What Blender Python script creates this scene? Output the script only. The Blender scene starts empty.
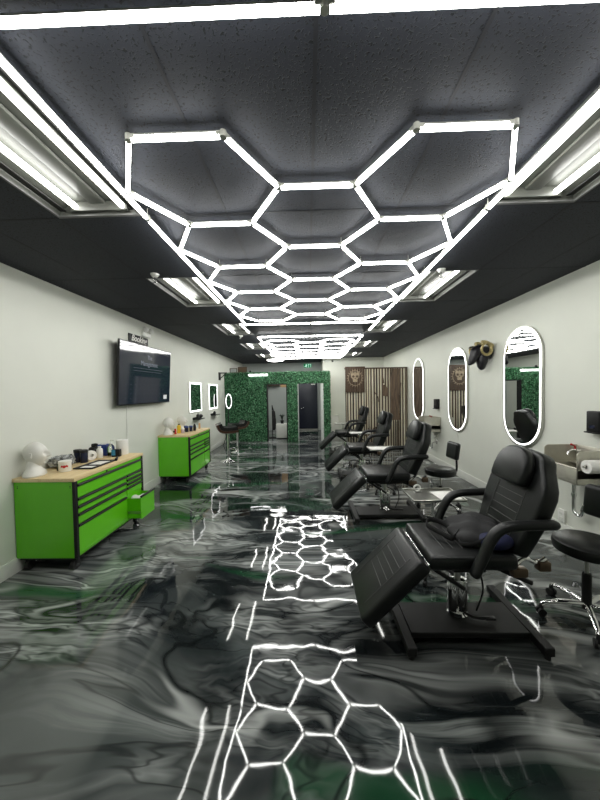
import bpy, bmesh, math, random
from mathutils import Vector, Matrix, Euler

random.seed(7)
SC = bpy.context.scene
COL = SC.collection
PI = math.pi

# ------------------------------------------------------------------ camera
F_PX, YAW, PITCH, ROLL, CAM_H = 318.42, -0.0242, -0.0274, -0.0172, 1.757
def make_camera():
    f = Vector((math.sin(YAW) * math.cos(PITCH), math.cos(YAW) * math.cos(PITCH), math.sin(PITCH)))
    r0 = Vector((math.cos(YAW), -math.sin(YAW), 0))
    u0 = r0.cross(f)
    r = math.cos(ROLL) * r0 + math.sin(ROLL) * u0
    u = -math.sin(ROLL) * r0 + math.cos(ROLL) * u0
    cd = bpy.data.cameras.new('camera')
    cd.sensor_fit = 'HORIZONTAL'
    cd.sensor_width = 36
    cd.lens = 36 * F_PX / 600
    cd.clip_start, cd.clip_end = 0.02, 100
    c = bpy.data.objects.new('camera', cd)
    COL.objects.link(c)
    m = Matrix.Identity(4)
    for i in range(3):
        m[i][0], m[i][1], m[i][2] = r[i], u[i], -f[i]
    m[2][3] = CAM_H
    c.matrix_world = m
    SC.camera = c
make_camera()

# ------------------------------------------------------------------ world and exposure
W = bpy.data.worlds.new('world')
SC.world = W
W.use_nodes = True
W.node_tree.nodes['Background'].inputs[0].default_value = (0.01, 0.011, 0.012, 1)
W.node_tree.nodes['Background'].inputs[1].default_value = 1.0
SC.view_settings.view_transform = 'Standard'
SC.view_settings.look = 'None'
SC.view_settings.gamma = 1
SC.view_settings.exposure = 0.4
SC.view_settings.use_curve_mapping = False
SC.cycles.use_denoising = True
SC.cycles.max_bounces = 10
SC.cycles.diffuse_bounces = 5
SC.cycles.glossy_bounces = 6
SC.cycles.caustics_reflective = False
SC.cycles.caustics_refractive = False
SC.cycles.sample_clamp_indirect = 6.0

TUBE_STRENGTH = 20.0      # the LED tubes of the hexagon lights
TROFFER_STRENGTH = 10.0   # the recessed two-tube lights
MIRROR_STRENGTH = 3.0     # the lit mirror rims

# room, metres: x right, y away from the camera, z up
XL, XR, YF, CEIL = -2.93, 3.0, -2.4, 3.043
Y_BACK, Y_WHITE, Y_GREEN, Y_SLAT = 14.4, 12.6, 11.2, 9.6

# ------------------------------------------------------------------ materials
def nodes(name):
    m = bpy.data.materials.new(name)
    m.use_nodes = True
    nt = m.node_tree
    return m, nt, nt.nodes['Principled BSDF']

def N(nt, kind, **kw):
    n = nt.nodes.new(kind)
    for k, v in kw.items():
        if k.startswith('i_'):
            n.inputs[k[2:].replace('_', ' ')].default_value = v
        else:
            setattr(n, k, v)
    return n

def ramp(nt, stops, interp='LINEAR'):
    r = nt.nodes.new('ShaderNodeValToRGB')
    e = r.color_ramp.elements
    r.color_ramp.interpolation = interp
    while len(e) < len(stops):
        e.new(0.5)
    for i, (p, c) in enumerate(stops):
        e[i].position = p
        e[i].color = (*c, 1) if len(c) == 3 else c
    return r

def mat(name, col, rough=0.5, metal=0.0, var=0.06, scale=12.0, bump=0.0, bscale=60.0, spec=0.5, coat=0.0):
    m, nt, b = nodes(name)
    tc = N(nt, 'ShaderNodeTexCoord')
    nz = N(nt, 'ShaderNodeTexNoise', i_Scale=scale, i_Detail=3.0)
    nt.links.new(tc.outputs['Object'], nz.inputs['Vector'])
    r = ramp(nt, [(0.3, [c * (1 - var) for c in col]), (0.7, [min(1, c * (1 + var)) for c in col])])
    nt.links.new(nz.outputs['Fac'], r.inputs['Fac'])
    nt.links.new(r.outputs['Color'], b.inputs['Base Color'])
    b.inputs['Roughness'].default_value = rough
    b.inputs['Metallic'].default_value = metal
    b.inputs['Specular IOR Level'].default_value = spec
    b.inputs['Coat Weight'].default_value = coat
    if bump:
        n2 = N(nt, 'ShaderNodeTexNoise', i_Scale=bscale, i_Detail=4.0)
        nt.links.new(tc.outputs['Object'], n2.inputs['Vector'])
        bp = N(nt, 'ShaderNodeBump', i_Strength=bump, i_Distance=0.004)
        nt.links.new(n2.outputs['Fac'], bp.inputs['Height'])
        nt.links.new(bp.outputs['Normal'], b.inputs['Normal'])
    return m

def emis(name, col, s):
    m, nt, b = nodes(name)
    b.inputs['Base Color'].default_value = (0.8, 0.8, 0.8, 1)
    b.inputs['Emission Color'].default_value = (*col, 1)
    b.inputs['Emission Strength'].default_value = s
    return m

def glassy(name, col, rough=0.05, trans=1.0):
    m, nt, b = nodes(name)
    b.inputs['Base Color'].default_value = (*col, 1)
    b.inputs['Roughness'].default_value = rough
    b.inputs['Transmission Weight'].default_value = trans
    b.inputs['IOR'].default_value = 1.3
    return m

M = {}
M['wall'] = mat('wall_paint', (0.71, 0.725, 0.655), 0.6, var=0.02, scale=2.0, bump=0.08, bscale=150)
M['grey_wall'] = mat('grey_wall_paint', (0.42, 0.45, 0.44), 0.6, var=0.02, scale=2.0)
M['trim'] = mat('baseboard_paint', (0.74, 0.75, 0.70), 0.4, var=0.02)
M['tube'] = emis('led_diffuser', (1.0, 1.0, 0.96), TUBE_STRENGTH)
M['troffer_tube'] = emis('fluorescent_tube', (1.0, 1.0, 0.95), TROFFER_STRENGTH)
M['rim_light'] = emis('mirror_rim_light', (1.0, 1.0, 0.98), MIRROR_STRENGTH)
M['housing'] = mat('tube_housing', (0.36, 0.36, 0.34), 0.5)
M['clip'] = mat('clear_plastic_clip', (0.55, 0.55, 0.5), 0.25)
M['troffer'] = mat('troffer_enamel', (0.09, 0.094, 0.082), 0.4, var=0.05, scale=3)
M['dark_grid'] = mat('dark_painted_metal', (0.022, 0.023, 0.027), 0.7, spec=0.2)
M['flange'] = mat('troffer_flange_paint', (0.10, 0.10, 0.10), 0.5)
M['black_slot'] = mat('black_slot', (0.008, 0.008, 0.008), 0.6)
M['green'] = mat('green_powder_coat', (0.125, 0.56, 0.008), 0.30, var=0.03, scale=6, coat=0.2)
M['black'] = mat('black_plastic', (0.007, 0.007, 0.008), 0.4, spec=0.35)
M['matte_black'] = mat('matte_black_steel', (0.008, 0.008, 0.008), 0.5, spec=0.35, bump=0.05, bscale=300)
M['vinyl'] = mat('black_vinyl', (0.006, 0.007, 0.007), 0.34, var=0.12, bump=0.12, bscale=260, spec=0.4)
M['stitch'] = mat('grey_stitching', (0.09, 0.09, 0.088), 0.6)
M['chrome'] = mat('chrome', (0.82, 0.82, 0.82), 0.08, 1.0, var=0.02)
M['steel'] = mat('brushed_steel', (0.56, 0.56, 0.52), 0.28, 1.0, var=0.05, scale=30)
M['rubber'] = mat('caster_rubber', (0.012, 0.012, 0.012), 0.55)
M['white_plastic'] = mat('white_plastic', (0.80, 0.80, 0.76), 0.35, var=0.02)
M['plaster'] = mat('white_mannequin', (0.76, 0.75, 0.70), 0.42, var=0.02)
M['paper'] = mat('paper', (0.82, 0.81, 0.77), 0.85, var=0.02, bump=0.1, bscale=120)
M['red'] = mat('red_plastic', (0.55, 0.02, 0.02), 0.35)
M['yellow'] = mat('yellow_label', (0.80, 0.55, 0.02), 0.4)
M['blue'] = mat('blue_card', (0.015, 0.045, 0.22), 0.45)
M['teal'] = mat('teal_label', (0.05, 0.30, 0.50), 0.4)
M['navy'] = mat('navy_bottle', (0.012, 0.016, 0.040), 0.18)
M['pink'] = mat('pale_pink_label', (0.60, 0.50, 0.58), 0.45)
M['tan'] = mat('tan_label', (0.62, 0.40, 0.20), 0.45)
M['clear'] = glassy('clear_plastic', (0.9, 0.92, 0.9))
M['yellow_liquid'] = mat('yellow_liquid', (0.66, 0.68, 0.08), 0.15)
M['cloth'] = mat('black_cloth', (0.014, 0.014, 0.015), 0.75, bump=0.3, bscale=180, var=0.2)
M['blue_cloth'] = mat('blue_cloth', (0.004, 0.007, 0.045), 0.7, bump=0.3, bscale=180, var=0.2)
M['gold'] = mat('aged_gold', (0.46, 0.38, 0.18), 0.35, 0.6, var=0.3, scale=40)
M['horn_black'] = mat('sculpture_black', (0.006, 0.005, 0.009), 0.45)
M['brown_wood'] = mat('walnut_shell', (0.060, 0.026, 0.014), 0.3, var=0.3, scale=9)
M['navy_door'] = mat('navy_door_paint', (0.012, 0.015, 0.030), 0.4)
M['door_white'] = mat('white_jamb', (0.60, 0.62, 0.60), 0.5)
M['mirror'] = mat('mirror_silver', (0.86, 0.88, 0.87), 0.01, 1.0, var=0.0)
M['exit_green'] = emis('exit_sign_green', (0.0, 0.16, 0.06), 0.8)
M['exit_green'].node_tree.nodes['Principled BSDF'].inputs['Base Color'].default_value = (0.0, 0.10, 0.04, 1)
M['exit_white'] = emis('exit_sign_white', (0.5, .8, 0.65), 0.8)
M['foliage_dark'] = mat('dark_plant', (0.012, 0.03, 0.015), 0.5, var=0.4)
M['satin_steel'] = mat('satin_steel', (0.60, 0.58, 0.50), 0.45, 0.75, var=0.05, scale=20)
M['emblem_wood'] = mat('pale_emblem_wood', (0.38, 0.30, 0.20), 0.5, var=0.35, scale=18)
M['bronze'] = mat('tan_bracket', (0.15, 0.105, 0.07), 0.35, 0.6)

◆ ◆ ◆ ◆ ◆

» Prompt
Reproduce exactly the run of lines that opens the listing and closes with the line holding "PI = math.pi". Pictures are excluded.

» Task response
What Blender Python script creates this scene? Output the script only. The Blender scene starts empty.
import bpy, bmesh, math, random
from mathutils import Vector, Matrix, Euler

random.seed(7)
SC = bpy.context.scene
COL = SC.collection
PI = math.pi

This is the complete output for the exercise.